Reformasi Birokrasi

 
0
39
Majalah Berita Indonesia Edisi 35
Majalah Berita Indonesia Edisi 35 - Reformasi Birokrasi

VISI BERITA (Reformasi Birokrasi, 12 April 2007) – Sebutan birokrasi berakar dari kata bureau (kantor), memiliki turunan kata bureaucrat dan bureaucratic, alias birokrat dan birokratis. Belakangan ini, “kata birokrasi” sangat melekat dengan konotasi buruk – tindak korupsi. Karenanya, muncul pemikiran untuk melakukan reformasi birokrasi pada perangkat organisasi dan birokratnya serta jaringan birokratis.

Baca Online: Majalah Berita Indonesia Edisi 35 | Basic HTML

Birokrasi yang berkaitan dengan pengelolaan negara mencakup lembaga pemerintah dan non-pemerintah, legislatif, dan yudikatif. Lembaga pemerintah terbagi lagi dalam dua bagian besar – departemen dan non-departemen, seperti Badan Pusat Statistik, Badan Ketahanan Pangan serta Badan Pengawasan Obat dan Makanan, dan masih banyak badan lainnya. Semua kantor departemen dan non-departemen berada di bawah kekuasaan presiden.

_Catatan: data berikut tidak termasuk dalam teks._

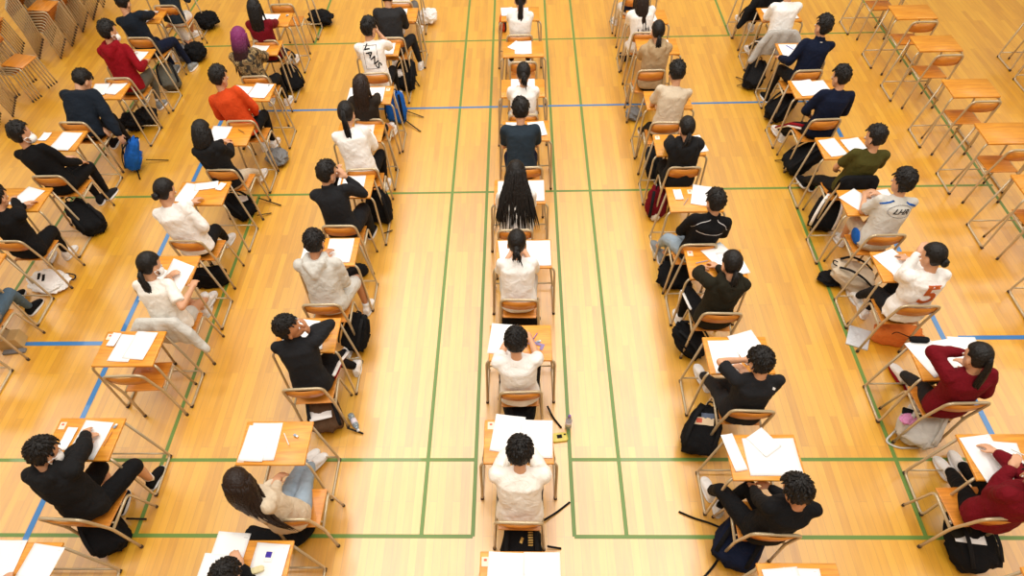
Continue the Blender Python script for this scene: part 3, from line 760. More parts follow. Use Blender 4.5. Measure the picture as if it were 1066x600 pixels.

Sedangkan lembaga non-pemerintah mencakup lebih dari 100 komisi, seperti Komisi Yudisial, Komisi Pemberantasan Korupsi, Komisi Nasional Hak Azasi Manusia, dan Komisi Penyiaran Indonesia. Komisi-komisi ini bersifat independen, keanggotaannya dipilih oleh presiden tetapi disahkan oleh DPR.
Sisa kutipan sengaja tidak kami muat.